Plus surprenant, le coureur de 29 ans n’a encore jamais cette année enfilé un dossard sur la même épreuve que Nairo Quintana. Là où l’on aurait pu s’attendre à ce que les qualités montagnardes de Barguil soient constamment utilisées pour accompagner le Colombien, Arkéa-Samsic choisit d’exploiter à fond le talent du Breton sur les courses d’un jour. Le choix de la liberté pour Barguil, pour son plus grand plaisir, et le nôtre bien sûr !

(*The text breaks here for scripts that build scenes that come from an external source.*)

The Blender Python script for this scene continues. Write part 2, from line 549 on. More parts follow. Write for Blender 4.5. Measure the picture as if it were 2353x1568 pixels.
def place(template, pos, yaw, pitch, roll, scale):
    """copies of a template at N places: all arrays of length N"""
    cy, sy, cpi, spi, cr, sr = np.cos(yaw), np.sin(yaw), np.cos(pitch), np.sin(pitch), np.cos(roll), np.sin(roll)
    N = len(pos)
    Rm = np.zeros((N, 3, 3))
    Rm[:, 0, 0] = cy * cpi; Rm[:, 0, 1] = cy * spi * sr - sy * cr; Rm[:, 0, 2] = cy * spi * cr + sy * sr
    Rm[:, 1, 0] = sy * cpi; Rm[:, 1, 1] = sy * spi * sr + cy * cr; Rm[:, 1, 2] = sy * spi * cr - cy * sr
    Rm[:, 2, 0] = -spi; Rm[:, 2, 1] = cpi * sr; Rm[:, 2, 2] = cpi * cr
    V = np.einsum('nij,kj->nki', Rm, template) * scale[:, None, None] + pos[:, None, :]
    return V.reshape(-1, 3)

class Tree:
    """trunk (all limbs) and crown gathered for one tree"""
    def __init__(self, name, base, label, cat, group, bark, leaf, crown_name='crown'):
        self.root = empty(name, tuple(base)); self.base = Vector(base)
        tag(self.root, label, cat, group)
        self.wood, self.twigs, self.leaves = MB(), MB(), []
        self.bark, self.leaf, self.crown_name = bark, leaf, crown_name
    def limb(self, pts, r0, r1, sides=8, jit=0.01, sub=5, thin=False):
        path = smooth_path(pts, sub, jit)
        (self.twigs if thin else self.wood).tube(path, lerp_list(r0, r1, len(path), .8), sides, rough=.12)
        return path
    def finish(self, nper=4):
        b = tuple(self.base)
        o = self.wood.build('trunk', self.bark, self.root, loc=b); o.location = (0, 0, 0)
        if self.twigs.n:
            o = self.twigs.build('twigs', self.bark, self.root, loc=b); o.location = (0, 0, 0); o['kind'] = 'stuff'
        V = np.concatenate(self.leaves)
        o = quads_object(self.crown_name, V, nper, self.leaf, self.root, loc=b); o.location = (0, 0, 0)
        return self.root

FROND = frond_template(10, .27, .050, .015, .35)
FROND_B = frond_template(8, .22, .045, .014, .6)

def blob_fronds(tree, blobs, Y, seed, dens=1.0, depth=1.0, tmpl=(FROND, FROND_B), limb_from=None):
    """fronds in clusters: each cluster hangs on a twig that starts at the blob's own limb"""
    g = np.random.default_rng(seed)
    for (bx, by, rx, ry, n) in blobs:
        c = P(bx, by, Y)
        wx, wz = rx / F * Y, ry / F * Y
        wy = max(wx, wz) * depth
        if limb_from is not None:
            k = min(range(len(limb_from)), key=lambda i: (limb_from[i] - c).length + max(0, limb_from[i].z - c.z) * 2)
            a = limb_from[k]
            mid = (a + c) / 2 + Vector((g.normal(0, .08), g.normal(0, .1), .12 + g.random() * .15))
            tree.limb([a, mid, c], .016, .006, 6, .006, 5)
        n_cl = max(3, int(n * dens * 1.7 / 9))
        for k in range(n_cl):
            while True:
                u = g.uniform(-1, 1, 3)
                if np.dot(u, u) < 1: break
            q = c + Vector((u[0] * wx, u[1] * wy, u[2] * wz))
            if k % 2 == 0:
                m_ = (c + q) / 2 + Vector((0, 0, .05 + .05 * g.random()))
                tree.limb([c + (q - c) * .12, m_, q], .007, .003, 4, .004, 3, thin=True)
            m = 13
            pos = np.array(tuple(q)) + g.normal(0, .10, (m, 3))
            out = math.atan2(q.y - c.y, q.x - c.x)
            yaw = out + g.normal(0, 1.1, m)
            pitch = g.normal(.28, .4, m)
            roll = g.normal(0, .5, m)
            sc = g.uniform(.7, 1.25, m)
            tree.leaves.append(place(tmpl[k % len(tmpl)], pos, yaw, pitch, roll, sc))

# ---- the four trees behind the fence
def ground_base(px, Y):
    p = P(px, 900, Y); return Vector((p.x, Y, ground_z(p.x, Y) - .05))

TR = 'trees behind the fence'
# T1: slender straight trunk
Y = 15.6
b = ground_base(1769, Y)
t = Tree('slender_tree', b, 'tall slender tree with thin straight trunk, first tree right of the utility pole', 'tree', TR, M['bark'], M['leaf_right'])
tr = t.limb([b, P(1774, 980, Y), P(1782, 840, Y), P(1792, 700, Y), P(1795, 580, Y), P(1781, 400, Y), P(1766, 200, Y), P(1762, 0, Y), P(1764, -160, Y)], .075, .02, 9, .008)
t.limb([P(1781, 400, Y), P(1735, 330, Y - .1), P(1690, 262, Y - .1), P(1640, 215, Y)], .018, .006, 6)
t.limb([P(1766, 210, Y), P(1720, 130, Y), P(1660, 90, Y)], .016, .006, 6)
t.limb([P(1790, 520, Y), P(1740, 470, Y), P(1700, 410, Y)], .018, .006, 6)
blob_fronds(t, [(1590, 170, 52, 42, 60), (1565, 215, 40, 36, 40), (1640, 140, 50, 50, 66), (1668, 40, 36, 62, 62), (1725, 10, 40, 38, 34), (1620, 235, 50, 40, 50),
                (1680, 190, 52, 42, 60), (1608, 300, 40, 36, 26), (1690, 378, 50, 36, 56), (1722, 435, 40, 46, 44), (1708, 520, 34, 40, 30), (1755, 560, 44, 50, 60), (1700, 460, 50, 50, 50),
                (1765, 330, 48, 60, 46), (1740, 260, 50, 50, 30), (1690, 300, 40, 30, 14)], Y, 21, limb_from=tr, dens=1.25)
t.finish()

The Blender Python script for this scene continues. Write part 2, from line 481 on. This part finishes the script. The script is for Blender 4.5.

Le Bretagne, ça vous gagne, dit le célèbre slogan. En Breizh, la formation d’Emmanuel Hubert souffle sur les braises des talents enfouis de Warren Barguil. Comme pour beaucoup de coureurs, la classique lui va bien, en tant qu’homme qui aime l’attaque et faire la course plutôt que de la subir. Avec comme idole un certain Alberto Contador, nul n’est surpris. Warren Barguil a de grandes qualités et de belles années pour continuer à progresser dans ces courses d’un jour tout en tentant d’aller de chercher de nouvelles étapes des grands tours, avec panache et classe, comme toujours.